Network effects are likely to start winnowing the field and forcing selloffs to larger competitors.

Competition is tough, especially in a well-established market that has only grown in size. Throw in a high-tech foundation and it becomes extremely difficult to create something so different that a small company can outdistance larger ones.

A startup called The Office Exchange is facing exactly this tall hurdle. In a press release, the company calls itself “a platform allowing decision makers on both sides of the commercial real estate market to host or be a guest in available office spaces.”

“The model applies a similar approach to other commodity-sharing applications such as Airbnb, Coop, or Turo, but with the mission of helping businesses and their employees work whenever, wherever, and on their terms, without being constrained to unfavorable long-term rental contracts,” it continues.

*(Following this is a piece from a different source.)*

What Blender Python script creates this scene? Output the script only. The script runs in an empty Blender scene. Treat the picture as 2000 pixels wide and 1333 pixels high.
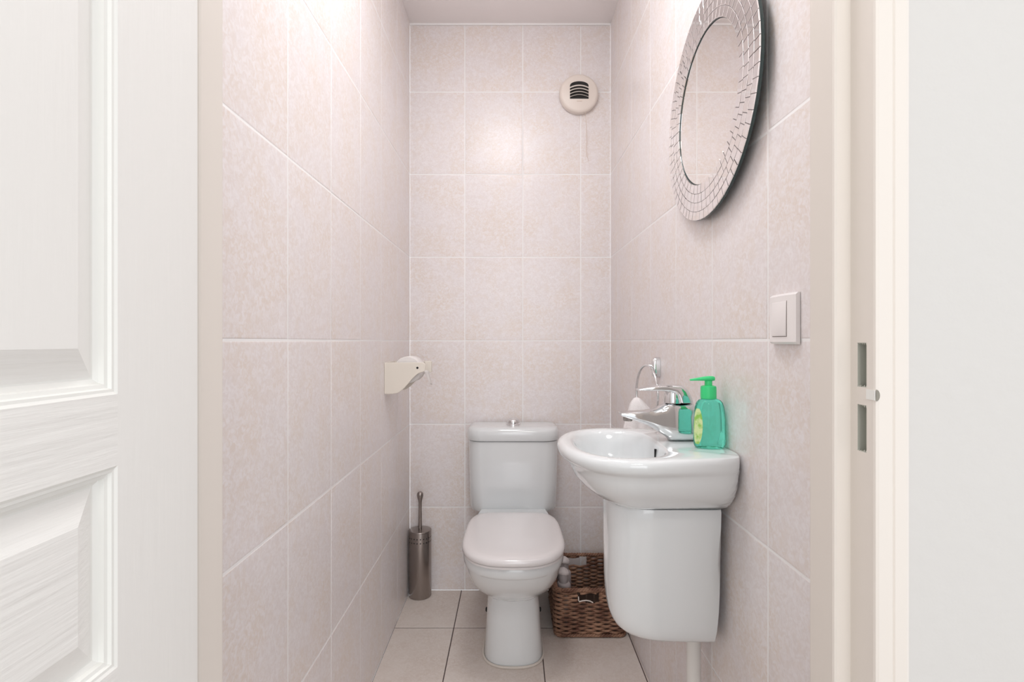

While stating that it’s been “disrupting this market” for less than two years, it is thoroughly an early-stage startup facing much larger competitors that either are doing something exactly the same or close enough that they could squeeze hard.

The Office Exchange says it has raised seed funding. According to startup information site Crunchbase, that includes a $147,000 pre-seed round and another, amount not disclosed, from the Alabama Futures Fund, “a seed-stage venture capital fund focused on supporting and growing entrepreneurial activity and economic development in Alabama.” The company is headquartered in Birmingham, Alabama.

Currently, it is operating in three markets: Birmingham, Denver, and the San Francisco Bay area. The company claims that “this is only the beginning.”

Except, many others have begun. There’s WeWork, CBRE-backed Industrious, long-time player IWG (formerly Regus), and many more.

There is room for small companies to enter many parts of commercial real estate. But some aspects benefit from network effects. Typically associated with high tech sectors, the concept means that the more connections available to customers, the more useful the product is. A Facebook is difficult to push out of its spot in social media because individuals considering a startup realize that most people they know aren’t using it, and so the perceived value drops. The same is effectively true for large retailers. A consumer effectively gets connections to more manufacturers and more products, so shopping there becomes more convenient.

In a flex space play that looks to match office space owners and users, network effects are critical. The landlords want the largest possible group of potential customers, which can increase demand and, therefore, support higher rates. Space users want a bigger variety of choices to find options that best suit their needs.

While The Office Exchange touts its “technologically advanced platform and lower-than-industry-standard revenue splitting structure,” the companies it competes against have resources to do what they need to with technology and could undercut prices for some time and then push them up again after driving smaller competition out of the way.